### Work to do
Look through the material below. Copy every line with the string "pixels" in it.

+ + + + + + +

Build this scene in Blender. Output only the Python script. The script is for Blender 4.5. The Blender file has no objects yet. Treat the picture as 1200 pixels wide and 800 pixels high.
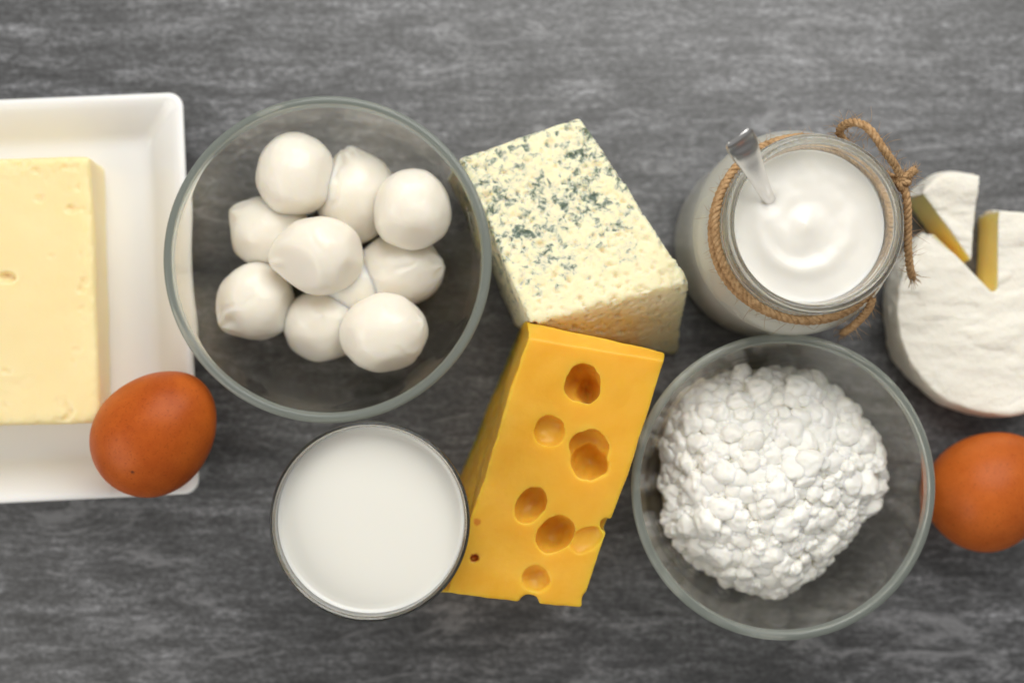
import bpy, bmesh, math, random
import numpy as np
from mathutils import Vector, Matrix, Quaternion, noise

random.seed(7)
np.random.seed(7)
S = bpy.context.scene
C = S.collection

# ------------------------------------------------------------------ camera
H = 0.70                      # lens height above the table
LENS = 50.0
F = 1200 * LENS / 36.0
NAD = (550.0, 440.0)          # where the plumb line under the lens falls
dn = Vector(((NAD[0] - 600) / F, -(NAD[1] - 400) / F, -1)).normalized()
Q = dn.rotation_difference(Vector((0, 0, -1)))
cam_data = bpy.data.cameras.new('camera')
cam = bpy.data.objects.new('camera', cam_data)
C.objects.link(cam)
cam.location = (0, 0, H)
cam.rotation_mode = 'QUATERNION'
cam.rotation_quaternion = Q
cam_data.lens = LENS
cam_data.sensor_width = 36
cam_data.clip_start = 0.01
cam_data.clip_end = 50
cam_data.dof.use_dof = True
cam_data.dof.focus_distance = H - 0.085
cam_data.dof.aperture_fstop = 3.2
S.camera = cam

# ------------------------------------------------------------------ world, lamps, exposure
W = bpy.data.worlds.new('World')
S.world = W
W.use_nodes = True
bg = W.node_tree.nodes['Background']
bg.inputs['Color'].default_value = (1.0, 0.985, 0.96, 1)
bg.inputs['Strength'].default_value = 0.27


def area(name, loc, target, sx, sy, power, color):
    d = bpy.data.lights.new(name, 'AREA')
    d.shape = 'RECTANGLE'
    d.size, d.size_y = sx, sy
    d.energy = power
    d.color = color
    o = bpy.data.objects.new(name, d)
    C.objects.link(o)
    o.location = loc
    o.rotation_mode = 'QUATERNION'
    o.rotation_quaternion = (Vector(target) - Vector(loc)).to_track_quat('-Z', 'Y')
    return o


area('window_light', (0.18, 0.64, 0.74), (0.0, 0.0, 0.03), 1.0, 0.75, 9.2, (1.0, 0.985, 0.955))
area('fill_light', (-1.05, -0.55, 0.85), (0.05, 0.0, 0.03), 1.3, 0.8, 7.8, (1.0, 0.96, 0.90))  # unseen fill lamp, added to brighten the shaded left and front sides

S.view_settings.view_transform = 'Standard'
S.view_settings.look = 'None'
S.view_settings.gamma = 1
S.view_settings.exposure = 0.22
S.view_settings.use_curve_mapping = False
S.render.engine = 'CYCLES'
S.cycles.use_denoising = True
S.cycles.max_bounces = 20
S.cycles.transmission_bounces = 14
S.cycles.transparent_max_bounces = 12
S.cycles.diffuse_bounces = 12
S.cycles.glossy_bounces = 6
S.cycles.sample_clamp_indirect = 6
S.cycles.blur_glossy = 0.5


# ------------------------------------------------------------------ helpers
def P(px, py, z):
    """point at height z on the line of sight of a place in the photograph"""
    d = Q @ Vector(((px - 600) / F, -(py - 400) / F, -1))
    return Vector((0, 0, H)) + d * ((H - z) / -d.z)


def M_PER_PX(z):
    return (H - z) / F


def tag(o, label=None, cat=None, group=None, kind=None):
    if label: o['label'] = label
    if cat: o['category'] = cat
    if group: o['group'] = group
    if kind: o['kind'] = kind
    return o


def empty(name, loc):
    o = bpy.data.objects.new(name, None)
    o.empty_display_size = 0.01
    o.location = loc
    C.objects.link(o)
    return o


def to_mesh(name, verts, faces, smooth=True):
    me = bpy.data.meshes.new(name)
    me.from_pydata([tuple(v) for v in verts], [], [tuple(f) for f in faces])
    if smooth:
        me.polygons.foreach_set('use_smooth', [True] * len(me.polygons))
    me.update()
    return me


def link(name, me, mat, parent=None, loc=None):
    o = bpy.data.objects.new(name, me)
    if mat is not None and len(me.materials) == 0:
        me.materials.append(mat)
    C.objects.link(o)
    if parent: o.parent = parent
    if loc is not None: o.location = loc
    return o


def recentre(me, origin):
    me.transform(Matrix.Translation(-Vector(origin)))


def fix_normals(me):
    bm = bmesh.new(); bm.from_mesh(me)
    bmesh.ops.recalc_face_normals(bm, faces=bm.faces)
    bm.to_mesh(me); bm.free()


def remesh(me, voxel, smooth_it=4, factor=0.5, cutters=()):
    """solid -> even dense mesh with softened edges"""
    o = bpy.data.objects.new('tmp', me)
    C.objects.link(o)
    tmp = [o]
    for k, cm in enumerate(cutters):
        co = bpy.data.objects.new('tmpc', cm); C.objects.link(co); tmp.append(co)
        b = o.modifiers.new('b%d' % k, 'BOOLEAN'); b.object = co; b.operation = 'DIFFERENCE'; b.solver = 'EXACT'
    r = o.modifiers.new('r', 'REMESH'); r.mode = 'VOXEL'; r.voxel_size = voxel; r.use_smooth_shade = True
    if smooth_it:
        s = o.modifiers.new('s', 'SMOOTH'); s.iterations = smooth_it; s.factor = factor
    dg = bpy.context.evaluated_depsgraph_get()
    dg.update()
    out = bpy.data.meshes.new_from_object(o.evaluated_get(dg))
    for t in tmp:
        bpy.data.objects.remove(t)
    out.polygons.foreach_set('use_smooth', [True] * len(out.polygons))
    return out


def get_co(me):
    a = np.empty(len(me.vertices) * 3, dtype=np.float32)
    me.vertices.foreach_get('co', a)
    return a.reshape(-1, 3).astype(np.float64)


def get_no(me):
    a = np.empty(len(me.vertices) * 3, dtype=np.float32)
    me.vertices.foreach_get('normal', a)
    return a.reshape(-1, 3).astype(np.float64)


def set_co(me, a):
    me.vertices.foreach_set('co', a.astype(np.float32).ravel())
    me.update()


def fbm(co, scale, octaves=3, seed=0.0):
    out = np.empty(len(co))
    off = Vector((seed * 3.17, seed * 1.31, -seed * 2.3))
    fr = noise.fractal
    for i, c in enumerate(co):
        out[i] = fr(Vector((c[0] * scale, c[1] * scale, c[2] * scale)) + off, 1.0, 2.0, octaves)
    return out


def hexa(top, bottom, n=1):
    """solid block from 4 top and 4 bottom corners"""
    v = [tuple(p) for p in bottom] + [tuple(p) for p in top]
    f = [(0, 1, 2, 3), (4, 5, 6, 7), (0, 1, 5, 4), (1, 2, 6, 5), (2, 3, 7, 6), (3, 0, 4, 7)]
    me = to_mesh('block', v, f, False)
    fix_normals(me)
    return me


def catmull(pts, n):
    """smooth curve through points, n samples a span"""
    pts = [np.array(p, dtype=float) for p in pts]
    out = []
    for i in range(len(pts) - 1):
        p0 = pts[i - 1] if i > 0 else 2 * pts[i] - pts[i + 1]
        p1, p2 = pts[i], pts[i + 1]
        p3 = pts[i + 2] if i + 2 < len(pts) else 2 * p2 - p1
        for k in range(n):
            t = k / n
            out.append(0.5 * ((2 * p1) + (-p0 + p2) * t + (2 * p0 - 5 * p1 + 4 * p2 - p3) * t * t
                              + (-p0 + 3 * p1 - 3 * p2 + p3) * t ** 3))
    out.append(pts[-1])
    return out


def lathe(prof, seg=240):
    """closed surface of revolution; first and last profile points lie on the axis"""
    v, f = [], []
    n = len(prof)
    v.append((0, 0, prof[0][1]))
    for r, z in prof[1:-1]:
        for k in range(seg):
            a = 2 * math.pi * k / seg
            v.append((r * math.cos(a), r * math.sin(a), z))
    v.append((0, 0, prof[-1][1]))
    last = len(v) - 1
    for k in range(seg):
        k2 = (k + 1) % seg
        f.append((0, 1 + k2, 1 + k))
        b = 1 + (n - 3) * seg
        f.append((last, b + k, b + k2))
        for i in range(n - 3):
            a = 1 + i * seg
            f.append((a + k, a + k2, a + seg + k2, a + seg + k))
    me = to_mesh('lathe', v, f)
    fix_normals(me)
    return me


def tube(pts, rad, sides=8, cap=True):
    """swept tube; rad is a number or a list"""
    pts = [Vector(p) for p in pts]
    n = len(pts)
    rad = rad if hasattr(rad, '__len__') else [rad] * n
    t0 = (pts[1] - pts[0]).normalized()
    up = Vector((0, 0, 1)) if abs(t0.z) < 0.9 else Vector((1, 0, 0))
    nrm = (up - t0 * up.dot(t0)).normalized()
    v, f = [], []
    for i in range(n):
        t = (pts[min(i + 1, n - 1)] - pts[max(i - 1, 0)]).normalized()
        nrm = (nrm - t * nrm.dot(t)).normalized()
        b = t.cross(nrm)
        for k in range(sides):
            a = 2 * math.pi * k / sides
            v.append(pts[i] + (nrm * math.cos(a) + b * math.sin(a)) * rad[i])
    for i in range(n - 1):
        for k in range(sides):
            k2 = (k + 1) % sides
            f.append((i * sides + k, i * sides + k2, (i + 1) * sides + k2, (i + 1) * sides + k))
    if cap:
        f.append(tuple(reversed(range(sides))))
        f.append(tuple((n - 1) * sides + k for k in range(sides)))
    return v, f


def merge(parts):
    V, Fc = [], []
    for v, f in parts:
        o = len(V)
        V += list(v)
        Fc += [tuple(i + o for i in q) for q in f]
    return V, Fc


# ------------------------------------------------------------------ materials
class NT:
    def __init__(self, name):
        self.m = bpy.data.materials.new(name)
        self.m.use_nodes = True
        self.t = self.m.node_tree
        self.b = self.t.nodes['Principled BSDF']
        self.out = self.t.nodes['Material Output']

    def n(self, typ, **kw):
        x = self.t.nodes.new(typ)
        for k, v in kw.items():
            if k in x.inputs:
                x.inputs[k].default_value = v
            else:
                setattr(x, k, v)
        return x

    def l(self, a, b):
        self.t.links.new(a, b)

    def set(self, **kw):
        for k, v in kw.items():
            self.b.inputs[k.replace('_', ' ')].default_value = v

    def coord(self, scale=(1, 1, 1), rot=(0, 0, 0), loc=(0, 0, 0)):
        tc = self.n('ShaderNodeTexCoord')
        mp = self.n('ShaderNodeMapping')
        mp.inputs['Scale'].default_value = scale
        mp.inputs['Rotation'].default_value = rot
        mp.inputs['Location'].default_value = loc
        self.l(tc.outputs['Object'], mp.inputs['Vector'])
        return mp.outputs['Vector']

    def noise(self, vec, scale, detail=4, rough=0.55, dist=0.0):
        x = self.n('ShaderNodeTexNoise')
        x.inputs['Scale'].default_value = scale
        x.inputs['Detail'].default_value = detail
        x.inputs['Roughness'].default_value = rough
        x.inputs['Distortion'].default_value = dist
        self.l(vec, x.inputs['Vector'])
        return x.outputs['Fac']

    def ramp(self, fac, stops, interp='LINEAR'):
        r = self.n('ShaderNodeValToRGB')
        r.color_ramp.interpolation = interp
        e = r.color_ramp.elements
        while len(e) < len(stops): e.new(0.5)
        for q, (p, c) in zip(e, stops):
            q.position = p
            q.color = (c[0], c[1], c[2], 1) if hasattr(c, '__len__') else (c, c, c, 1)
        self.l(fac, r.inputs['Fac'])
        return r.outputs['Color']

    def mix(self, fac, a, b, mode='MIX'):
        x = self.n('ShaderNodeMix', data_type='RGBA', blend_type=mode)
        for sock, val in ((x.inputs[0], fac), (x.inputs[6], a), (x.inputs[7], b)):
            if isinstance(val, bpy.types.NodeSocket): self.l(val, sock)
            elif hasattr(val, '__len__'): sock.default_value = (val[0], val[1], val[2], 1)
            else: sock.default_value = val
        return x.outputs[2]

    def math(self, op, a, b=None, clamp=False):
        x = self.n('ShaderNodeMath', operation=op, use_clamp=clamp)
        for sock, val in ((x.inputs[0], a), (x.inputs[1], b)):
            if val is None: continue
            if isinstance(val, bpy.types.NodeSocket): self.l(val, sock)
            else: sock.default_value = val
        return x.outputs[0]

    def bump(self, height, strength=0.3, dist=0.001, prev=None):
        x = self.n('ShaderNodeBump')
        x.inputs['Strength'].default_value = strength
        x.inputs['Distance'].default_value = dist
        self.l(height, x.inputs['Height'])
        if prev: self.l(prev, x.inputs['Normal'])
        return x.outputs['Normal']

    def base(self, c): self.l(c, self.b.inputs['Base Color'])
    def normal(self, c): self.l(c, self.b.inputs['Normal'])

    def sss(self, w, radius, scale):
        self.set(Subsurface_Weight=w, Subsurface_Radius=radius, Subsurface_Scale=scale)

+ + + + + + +

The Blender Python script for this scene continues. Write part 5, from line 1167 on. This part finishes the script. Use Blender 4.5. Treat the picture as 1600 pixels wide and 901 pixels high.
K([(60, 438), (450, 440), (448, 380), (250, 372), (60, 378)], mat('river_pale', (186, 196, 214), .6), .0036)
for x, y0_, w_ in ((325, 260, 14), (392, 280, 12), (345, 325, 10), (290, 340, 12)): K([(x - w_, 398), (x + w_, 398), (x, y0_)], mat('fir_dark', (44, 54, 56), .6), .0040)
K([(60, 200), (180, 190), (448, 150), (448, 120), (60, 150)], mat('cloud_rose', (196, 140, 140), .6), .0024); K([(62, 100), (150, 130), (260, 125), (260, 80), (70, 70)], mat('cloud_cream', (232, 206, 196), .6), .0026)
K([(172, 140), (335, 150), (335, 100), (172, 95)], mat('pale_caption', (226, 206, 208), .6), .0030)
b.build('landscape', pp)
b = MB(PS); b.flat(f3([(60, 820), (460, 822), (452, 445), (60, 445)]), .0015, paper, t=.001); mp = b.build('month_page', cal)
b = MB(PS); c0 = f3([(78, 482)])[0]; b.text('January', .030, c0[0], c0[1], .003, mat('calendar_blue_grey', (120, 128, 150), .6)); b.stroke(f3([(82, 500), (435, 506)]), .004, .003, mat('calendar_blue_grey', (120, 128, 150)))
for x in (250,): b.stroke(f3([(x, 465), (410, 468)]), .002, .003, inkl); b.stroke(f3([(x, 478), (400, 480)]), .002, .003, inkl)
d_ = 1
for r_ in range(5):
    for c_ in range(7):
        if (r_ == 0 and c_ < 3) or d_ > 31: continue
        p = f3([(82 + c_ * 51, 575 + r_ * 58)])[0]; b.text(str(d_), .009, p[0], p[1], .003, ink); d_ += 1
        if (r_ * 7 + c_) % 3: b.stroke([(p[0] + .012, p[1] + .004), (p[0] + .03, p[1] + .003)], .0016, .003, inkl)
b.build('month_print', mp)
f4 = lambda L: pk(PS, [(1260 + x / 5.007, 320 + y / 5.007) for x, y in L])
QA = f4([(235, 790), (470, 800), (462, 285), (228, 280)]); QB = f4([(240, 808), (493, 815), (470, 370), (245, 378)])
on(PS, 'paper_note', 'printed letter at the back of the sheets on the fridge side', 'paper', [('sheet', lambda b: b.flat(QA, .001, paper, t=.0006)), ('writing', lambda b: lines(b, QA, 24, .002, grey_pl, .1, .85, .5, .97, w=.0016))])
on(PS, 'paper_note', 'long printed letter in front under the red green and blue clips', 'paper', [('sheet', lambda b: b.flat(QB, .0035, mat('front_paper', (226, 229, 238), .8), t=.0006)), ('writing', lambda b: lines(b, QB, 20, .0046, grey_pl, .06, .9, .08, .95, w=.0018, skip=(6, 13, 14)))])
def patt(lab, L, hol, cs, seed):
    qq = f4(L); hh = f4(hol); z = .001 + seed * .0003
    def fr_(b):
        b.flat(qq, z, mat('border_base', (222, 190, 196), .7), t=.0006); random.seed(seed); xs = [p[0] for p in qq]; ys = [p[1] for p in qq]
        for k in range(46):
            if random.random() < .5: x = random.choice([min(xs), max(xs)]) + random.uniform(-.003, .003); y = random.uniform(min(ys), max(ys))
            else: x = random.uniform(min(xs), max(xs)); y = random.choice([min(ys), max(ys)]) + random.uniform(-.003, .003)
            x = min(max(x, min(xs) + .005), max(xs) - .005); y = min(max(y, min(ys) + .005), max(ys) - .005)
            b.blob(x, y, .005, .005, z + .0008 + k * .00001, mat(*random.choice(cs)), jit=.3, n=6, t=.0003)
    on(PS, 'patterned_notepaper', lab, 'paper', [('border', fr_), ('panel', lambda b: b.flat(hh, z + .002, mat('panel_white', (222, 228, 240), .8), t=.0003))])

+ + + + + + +

### Task result
Build this scene in Blender. Output only the Python script. The script is for Blender 4.5. The Blender file has no objects yet. Treat the picture as 1200 pixels wide and 800 pixels high.
The Blender Python script for this scene continues. Write part 5, from line 1167 on. This part finishes the script. Use Blender 4.5. Treat the picture as 1600 pixels wide and 901 pixels high.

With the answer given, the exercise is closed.